How did southern food come into being? The early cooking of southern food was primarily done by blacks, men and women. In the home, in hotels, in boardinghouses, on boats, on trains, and at the White House. Cooking is hard and demanding. It was then, and it still is now. What began as hard work became creative work. There is something about the South that stimulates creativity in people, be they black or white writers, artists, cooks, builders, or primitives that pass away without knowing they were talented. It is also interesting to note that the South developed the only cuisine in this country. Living in a rural setting is inspiring: Birds, the quiet, flowers, trees, gardens, fields, music, love, sunshine, rain, and the smells of the earth all play a part in the world of creativity. It has nothing to do with reading or writing. Many of those cooks could not read or write.

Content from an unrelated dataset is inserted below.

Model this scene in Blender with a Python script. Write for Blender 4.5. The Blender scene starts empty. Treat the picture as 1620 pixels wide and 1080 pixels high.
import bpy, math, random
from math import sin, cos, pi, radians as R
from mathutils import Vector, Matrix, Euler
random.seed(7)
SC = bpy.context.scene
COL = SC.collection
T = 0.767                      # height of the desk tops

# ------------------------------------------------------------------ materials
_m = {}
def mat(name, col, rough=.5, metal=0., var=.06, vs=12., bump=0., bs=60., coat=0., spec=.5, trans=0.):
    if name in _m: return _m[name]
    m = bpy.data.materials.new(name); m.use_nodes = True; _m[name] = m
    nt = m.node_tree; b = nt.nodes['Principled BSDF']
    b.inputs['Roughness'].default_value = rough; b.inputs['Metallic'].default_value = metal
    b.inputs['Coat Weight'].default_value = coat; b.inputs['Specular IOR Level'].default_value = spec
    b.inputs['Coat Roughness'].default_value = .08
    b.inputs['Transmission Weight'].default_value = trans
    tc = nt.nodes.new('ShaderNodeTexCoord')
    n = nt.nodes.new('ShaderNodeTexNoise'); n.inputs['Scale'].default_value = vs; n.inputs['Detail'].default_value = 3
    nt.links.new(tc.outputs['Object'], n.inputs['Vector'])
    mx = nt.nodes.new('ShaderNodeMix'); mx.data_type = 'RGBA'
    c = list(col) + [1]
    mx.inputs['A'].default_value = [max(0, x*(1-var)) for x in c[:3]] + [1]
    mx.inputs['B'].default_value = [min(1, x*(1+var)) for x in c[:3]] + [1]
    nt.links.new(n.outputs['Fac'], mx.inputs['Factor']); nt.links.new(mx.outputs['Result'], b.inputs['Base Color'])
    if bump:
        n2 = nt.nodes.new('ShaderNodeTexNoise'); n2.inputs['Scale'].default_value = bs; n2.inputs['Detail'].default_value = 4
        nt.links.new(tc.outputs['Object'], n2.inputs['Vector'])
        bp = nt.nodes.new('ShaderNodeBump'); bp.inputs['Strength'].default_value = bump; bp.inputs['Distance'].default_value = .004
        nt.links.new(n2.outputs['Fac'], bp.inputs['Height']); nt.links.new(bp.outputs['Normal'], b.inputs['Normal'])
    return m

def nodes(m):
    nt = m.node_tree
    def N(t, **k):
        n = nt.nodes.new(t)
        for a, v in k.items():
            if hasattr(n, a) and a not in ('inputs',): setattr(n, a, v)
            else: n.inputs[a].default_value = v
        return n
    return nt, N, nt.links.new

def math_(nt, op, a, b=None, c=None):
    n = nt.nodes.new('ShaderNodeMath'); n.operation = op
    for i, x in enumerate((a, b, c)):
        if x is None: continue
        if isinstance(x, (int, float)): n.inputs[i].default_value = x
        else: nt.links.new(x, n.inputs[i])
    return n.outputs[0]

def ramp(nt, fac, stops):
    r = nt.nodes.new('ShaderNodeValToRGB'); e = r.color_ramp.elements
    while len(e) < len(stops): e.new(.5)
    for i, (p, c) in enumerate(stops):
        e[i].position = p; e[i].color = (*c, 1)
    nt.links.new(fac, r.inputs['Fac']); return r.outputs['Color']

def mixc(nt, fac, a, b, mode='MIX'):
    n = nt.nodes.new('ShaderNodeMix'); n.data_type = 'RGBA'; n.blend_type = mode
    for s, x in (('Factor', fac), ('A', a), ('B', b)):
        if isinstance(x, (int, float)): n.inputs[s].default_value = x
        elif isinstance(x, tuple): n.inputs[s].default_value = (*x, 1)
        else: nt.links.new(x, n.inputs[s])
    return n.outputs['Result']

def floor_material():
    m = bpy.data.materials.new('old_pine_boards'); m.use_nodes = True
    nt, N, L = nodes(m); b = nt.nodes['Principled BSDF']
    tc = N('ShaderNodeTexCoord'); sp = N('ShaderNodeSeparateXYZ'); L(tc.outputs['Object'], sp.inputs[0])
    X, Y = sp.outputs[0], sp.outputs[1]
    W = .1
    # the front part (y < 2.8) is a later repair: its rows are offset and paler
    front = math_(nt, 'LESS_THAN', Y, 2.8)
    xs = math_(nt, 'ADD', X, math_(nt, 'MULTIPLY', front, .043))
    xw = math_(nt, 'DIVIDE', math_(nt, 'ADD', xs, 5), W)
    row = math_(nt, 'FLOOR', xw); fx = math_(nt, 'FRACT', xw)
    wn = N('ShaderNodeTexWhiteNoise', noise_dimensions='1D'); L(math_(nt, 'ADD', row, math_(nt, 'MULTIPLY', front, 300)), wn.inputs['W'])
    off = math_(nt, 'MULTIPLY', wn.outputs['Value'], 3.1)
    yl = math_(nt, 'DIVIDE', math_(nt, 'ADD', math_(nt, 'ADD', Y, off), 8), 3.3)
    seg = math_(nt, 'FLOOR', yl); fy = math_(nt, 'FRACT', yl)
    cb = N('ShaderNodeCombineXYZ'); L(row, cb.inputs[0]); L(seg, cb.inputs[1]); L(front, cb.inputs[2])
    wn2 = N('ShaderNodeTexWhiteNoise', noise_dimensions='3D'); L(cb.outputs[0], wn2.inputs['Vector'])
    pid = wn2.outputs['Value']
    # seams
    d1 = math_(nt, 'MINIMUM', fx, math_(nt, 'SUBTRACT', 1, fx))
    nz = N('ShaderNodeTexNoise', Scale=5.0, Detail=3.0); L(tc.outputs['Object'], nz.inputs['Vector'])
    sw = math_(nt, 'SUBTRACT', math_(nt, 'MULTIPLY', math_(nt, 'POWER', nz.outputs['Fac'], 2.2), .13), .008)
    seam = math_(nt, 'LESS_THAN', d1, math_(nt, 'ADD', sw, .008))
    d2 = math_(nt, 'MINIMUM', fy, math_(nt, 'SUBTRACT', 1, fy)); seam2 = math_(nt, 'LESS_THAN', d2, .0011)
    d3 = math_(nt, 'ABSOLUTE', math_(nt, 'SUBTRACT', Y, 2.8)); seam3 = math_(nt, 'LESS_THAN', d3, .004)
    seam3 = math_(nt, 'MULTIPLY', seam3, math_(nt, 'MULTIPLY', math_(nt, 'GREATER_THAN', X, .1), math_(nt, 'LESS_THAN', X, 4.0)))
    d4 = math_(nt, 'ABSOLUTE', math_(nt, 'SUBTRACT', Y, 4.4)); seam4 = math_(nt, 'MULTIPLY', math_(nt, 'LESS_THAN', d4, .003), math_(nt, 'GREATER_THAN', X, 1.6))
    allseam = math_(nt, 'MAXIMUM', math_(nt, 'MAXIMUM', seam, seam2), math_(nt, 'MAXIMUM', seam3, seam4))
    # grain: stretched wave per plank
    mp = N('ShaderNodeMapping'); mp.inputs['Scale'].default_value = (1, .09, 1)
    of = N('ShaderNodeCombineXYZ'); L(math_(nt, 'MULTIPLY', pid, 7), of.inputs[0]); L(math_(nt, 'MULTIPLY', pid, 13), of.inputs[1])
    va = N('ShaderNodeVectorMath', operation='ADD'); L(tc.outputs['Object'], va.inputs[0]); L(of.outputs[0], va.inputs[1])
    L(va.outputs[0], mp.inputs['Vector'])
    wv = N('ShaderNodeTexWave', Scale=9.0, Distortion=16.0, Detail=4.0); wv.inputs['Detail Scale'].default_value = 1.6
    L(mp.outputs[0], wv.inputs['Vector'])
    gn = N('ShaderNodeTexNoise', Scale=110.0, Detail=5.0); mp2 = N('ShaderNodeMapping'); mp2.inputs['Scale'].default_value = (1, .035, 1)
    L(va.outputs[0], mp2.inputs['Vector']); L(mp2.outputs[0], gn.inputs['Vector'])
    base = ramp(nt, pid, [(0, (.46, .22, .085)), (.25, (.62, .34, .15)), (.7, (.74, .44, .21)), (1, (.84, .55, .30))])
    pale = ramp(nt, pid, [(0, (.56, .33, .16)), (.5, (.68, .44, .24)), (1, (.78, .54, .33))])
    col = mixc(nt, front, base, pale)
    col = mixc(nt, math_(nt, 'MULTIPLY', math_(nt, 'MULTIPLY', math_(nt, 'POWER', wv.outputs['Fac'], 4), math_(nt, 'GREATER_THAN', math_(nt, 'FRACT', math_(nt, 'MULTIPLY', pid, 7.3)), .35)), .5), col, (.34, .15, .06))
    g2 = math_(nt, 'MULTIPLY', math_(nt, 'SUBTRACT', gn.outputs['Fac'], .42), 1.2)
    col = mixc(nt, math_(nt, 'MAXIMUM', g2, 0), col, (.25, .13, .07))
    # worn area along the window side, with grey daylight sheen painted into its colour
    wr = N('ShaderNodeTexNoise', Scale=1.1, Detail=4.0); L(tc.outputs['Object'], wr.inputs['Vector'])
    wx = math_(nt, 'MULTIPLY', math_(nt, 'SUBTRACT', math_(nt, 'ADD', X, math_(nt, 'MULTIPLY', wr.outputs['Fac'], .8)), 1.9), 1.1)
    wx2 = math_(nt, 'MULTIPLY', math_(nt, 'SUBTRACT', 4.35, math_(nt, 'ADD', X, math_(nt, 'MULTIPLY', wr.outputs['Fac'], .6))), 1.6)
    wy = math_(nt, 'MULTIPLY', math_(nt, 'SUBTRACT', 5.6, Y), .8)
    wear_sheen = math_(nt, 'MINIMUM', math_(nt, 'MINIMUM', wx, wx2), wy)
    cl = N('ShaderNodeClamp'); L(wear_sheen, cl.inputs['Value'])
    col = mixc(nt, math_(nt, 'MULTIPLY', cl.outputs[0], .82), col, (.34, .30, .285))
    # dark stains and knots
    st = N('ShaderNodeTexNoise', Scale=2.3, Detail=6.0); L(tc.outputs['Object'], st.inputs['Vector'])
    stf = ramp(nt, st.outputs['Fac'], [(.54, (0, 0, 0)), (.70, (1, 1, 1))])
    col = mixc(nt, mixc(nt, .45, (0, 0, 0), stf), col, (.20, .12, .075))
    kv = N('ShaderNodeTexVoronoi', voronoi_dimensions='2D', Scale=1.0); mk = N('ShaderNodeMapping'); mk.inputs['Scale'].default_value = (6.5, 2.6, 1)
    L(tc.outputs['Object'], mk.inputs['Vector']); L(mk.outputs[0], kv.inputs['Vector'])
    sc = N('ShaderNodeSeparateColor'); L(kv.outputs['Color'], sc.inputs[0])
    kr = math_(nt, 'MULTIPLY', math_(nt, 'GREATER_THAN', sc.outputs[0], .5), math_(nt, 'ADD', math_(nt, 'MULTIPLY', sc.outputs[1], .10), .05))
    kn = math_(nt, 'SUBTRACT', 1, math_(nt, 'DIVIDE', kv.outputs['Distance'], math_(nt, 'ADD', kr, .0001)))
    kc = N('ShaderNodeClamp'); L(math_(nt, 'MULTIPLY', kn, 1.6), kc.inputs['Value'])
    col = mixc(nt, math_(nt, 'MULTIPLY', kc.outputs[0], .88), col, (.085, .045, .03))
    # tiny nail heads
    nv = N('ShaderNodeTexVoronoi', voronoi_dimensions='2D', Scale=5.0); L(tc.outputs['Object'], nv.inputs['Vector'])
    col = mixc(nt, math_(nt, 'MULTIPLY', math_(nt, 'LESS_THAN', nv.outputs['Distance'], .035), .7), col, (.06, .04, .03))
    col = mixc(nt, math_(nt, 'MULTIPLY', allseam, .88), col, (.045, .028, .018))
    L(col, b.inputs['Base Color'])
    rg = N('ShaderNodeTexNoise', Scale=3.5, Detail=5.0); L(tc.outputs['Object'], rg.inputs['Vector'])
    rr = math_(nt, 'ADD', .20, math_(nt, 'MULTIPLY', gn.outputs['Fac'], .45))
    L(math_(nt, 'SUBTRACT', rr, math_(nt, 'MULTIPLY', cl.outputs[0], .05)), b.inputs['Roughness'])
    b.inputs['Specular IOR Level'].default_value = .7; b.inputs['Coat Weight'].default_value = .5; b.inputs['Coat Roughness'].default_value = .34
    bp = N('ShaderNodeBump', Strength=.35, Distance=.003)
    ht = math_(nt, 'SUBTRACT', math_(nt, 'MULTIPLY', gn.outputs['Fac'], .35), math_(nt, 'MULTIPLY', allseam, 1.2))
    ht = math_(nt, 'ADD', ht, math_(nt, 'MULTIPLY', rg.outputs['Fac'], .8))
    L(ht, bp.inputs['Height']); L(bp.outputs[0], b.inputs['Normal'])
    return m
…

I grew up among people who worked together, traded seed, borrowed setting hens if their own were late setting. Early hatched chickens were like a prize. Neighbors would compete to see who would serve the first spring chickens pan-sautéed. The first spring greens, lettuce, scallions in a vinegar dressing with salt, pepper, and sugar—no oil. They shared favors of all kinds, joined in when it came to planting or harvesting a crop, wheat threshing, hog butchering, and cutting ice on the ponds to store for the summer in the community icehouse.

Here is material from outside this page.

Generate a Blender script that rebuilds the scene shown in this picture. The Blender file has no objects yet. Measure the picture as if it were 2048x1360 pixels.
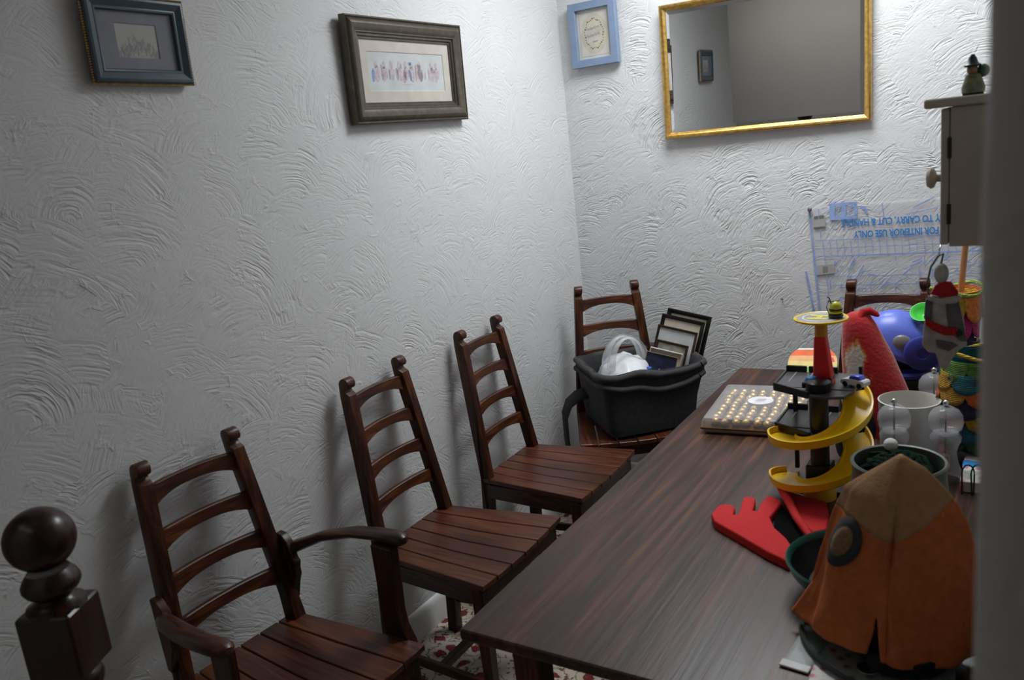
import bpy, bmesh, math, random
from mathutils import Matrix, Vector, noise
random.seed(7)
PI = math.pi
sin, cos = math.sin, math.cos
scn = bpy.context.scene
COL = scn.collection

# ------------------------------------------------------------------ camera, world, light, exposure
cam_d = bpy.data.cameras.new('camera')
cam = bpy.data.objects.new('camera', cam_d)
COL.objects.link(cam)
cam_d.sensor_width = 36.0
cam_d.lens = 36.0 * 1645.82 / 2048.0
cam_d.clip_start = 0.02
R_ = Vector((0.84526704, 0.52316281, -0.10873962))
U_ = Vector((-0.02983244, 0.24938747, 0.96794417))
F_ = Vector((-0.53351069, 0.81492733, -0.22640623))
cm = Matrix.Identity(4)
for i in range(3):
    cm[i][0] = R_[i]; cm[i][1] = U_[i]; cm[i][2] = -F_[i]
cm[0][3], cm[1][3], cm[2][3] = 2.0307, 0.0, 1.8139
cam.matrix_world = cm
cam_d.dof.use_dof = True
cam_d.dof.focus_distance = 4.0
cam_d.dof.aperture_fstop = 5.2
scn.camera = cam

world = bpy.data.worlds.new('world')
scn.world = world
world.use_nodes = True
world.node_tree.nodes['Background'].inputs[0].default_value = (0.75, 0.82, 0.95, 1)
world.node_tree.nodes['Background'].inputs[1].default_value = 0.25

def area(name, loc, target, sx, sy, power, colr):
    ld = bpy.data.lights.new(name, 'AREA')
    ld.shape = 'RECTANGLE'; ld.size = sx; ld.size_y = sy
    ld.energy = power; ld.color = colr
    o = bpy.data.objects.new(name, ld); COL.objects.link(o)
    o.location = loc
    d = Vector(target) - Vector(loc)
    o.rotation_euler = d.to_track_quat('-Z', 'Y').to_euler()
    return o
# daylight falling through the roof window over the far end of the room
area('daylight_roof_window', (1.12, 3.12, 3.06), (1.12, 3.12, 0), 0.92, 0.74, 44.0, (0.95, 0.98, 1.0))
# added fill light in the unseen hall, aimed at the grey front wall
area('hall_fill_light', (0.50, -0.30, 2.80), (0.50, -1.0, 1.95), 1.6, 0.3, 4.0, (1.0, 0.95, 0.88))

scn.view_settings.view_transform = 'Standard'
scn.view_settings.look = 'None'
scn.view_settings.exposure = -0.12
scn.view_settings.gamma = 1.0
scn.view_settings.use_curve_mapping = False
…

I grew up noticing the food feasts, picnics, church revival dinners with long white tablecloths. Families put out warm fried chicken, braised leg of mutton, thin slices of boiled Virginia ham. Green beans cooked in pork stock, beets in a vinaigrette sauce. English peas in cream. Baked tomatoes with crusty squares of bread on top. Fragrant corn pudding. Potato salad with a boiled dressing. Watermelon and cantaloupe pickles and relishes, preserves and jellies, and iced tea.
Southern is an early spring morning shrouded in a thick mist. The warmth of a bright sunrise reveals shimmering jewellike dewdrops upon thicket and fence. A large spiderweb glistens, a spider trying desperately to wind its prey into the web. My father set out to prepare for planting corn. The first day, I walked behind him while he was plowing and singing one of his favorite hymns. For me, it was a great moment. Walking along, pressing my bare feet against the warm plowed earth. All of the chickens were behind me, picking up the earthworms and bugs. He turned up roots of sassafras bushes, which we took to the house for the next morning.